While I’ll grant that there’s some language in Spamalot that a combined junior and senior high school might have some concerns about, they certainly could take those moments up with the licensing house, Theatrical Rights Worldwide. In fact, TRW already has an FAQ with suggested edits for schools right on its website (click here, then ‘Resources,’ then ‘FAQ for School Productions’).

spamalot photoBut the marriage of the characters Herbert and Lancelot is non-negotiable. I asked Jim Hoare, director of licensing for TRW, whether they would ever entertain the excision of those nuptials, and his answer was blunt: “Absolutely not.” Hoare said that hundred of schools perform Spamalot annually.

This news is just breaking, and I’m writing with limited information at what I suspect and hope is the start of a story, not the end. One facet to be explored: Dawn Burch’s husband Samuel is on the district Board of Education, and both are active in community theatre as well, so there may well be support for the show above the level of superintendent.

Despite this coming to light just before a national holiday (gee, didn’t Trumbull High cancel their production of Rent right before Thanksgiving?), it must survive the weekend festivities, on a wave of deserved outrage. School may not be in session, but hopefully the students can organize, like students in Trumbull High School in Connecticut, like students at Timberlane High in New Hampshire, via social media, to increase pressure on the narrow-minded, retrograde administration.

That any educator or school administrator is still denying gay love and gay life in 2014, that a school would cancel a show in a move designed both implicitly and explicitly to shame and frighten any gay student, teacher or person, is simply ugly and wrong. It’s worth noting that in the very first news piece on this, reporter Kristina Papa quickly found people to counter the principal’s alleged, now retracted, assertion about gay life in South Williamsport, which must have really startled the blinkered administration.

It’s worth noting that gay marriage is legal in Pennsylvania. So it is ironic that, as they marry in Spamalot, Lancelot says to his spouse, “Just think, Herbert, in a thousand years time this will still be controversial.”

I guess Tim the Soothsayer had warned Lancelot about South Williamsport, PA. But maybe we can change history, if we raise our voices together.

I urge you to write Superintendent Dr. Mark Stamm (mstamm@swasd.org) and Principal Jesse Smith (jsmith@swasd.org) to voice your concerns (and please share your correspondence with me, if you’re willing, at howard [at] hesherman [dot] com. But I ask that you do so respectfully, even if the district doesn’t afford the same respect in its attitudes and actions.
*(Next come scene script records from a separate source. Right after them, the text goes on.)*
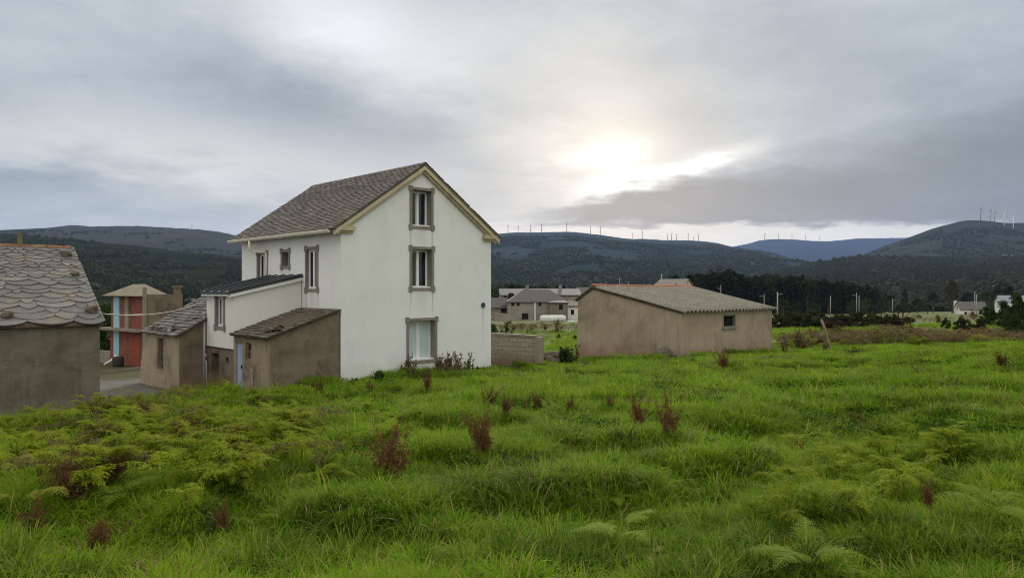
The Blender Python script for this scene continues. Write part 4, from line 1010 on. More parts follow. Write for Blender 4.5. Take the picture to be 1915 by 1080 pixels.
for k in range(13):
    px = rnd.uniform(742, 905); Y = 28.4 + (px - 640) * .0115 + rnd.uniform(-.5, .2); p = at(px, 700, Y); p.z = gz(p.x, p.y); h = rnd.uniform(.45, 1.0)
    plant('weed', W[k % 2], p, (h * .7, h * .7, h), 'withered brown weed in the strip along the foot of the white gable wall', 'weed', 'withered weeds along the white wall', None, .12)
# leaning fence post
p = hit(1553, 652, 30, 60); tp = at(1536, 597, p.y - .2); pm = MB(); d = tp - p
pm.tube([(0, 0, -.3), d * .25, d * .55 + Vector((.02, 0, 0)), d * .97, d], [.085, .08, .075, .07, .045], 9)
o = pm.build('leaning_post', plain('bleached_wood', (.30, .25, .19), (.21, .17, .13), 5, .9, .2, .6), None, True); o.location = p; tag(o, 'weathered wooden post leaning left at the meadow edge', 'post')
# ================================================================== TREES
M_bark = plain('bark', (.09, .07, .055), (.05, .04, .03), 8, .95, .1, .6)
M_pine = leafmat('conifer_needles', (.008, .014, .005), (.014, .023, .007), (.022, .032, .010), .1, .7, .05)
M_euc = leafmat('eucalypt_leaves', (.016, .026, .010), (.028, .042, .014), (.04, .054, .018), .15, .6, .05)
M_broad = leafmat('broad_leaves', (.020, .040, .010), (.038, .064, .013), (.05, .075, .017), .3, .6, .1)
M_autumn = leafmat('autumn_leaves', (.055, .042, .010), (.075, .042, .008), (.05, .048, .012), .3, .6, .3)
M_heath = leafmat('thicket_leaves', (.026, .038, .012), (.045, .050, .016), (.06, .05, .022), .25, .7, .12)
def leaf_cloud(rng, clumps, per, size, vs, fs):
    for (c, r) in clumps:
        for _ in range(per):
            d = Vector((rng.gauss(0, 1), rng.gauss(0, 1), rng.gauss(0, 1))).normalized() * r * rng.random() ** .4
            d.z *= .8; p = Vector(c) + d; e = Vector((rng.gauss(0, 1), rng.gauss(0, 1), rng.gauss(0, .7))).normalized() * size * rng.uniform(.5, 1.3)
            f_ = e.cross(Vector((rng.gauss(0, 1), rng.gauss(0, 1), rng.gauss(0, 1)))).normalized() * size * rng.uniform(.35, .7); o = len(vs)
            vs += [p - e, p + f_, p + e, p - f_]; fs.append((o, o + 1, o + 2, o + 3))
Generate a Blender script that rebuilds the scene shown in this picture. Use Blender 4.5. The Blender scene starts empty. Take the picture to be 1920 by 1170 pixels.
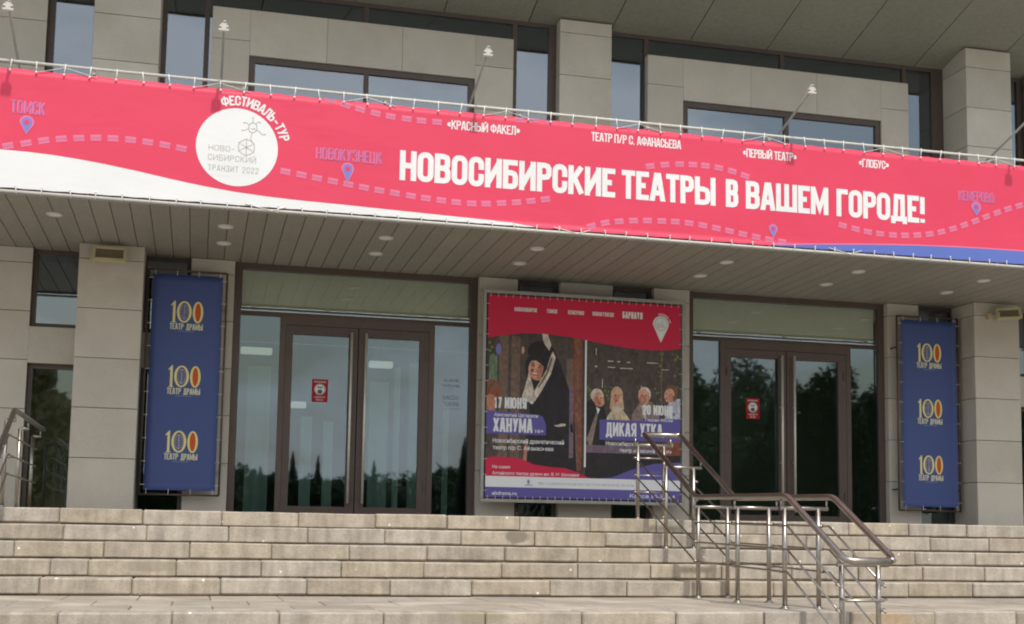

Addendum, July 3, 5 pm: WNEP now reports that the principal did not make the statement about “homosexuality not existing.” I have left the material in place with the text and my rhetoric about it struck through, because I cannot deny having shared that original report or that I made statements resulting from it, but to show that they are also no longer supported by facts in evidence. Disclosure of the e-mail at the root of this controversy seems more essential than ever, and it should be noted that the school administration certainly has the legal right to disclose it should it wish to do so.

For those who do read the original WNEP story, it should be noted that the local resident and parent, Manny Tskitas, who makes several statements in support of the school administration’s position and questions the play choice, is also a staff member of the South Williamsport school district, as the librarian for grades K through 6. It would have been beneficial if WNEP had noted his affiliation.

Correction, July 5, 7:30: The original version of this post stated that Graham Chapman died of AIDS. That was an error and the text has been updated with accurate information.